Bitcoin Japan started June with a burst of share issuance. The company said 32,000 of its first adjustable-price stock acquisition rights, effectively warrants, were exercised on June 1, producing 3.2 million new shares. That single-day exercise accounted for 22.78% of the 140,500 rights originally issued. After the exercise, 26,397 rights remained outstanding, equivalent to 2,639,700 shares.
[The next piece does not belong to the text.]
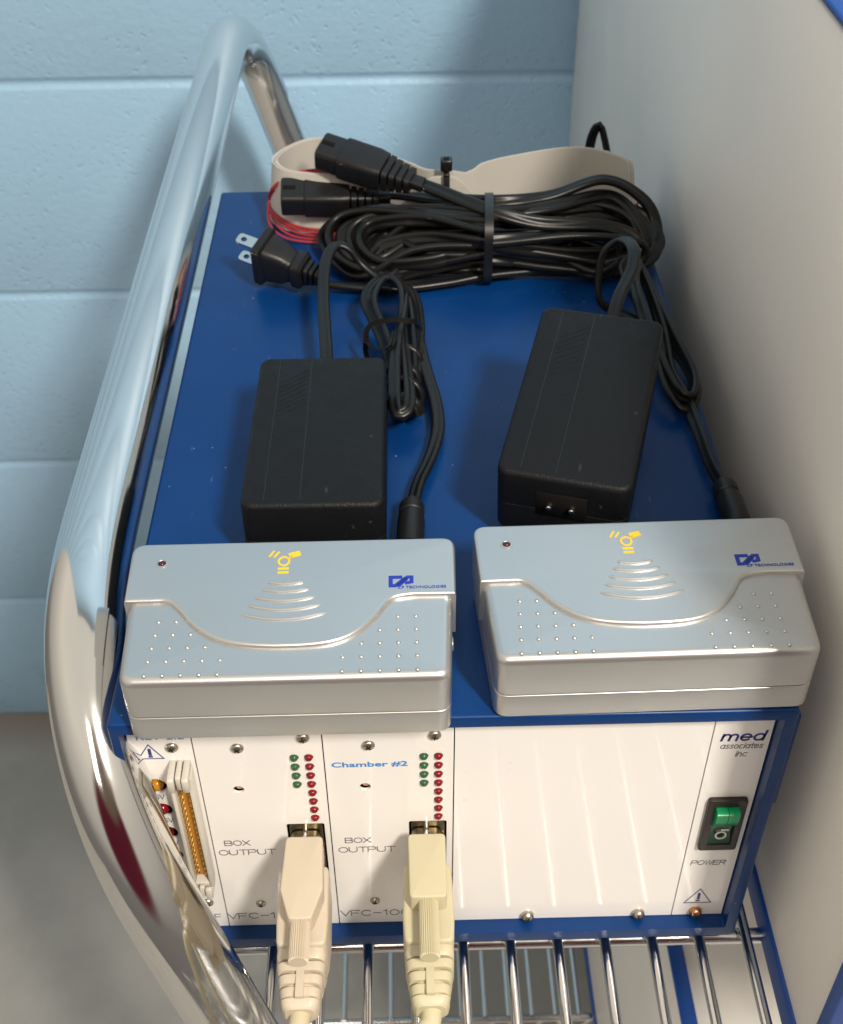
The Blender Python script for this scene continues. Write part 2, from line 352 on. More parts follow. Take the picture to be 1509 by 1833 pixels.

In plain English, this was the moment financing capacity turned into stock. These rights were issued on Dec. 15, 2025 in a third-party allotment to Macquarie Bank Limited, and the June 1 row shows new shares being issued rather than treasury shares being transferred. The filing also cites a previously disclosed issued-share count of 67,850,648, including 3,396,257 treasury shares, as its reference point for the company’s capital structure.
The change in tempo is what makes the notice worth reading. In a separate monthly status filing covering May, Bitcoin Japan said there had been no warrant exercises during that month and no shares delivered, leaving 58,397 rights, or 5,839,700 shares, unexercised at May-end.
There is, however, a paperwork wrinkle. The bulk-exercise notice gives the previous month-end balance as 58,897 rights, or 5,889,700 shares, not 58,397. The two June 1 filings do not explain that discrepancy, so the safest supported takeaway is the narrow one: 3.2 million new shares were issued on June 1, and a further 2,639,700 shares can still be created if the remaining warrants are exercised.
The company’s June 1 update does not restate the full terms of the warrant program, instead pointing readers back to its original Nov. 28, 2025 issuance announcement. That leaves one obvious open question, namely how quickly the remaining rights may be exercised. On the disclosed numbers, the overhang is smaller than it was before June began, but it is plainly not gone.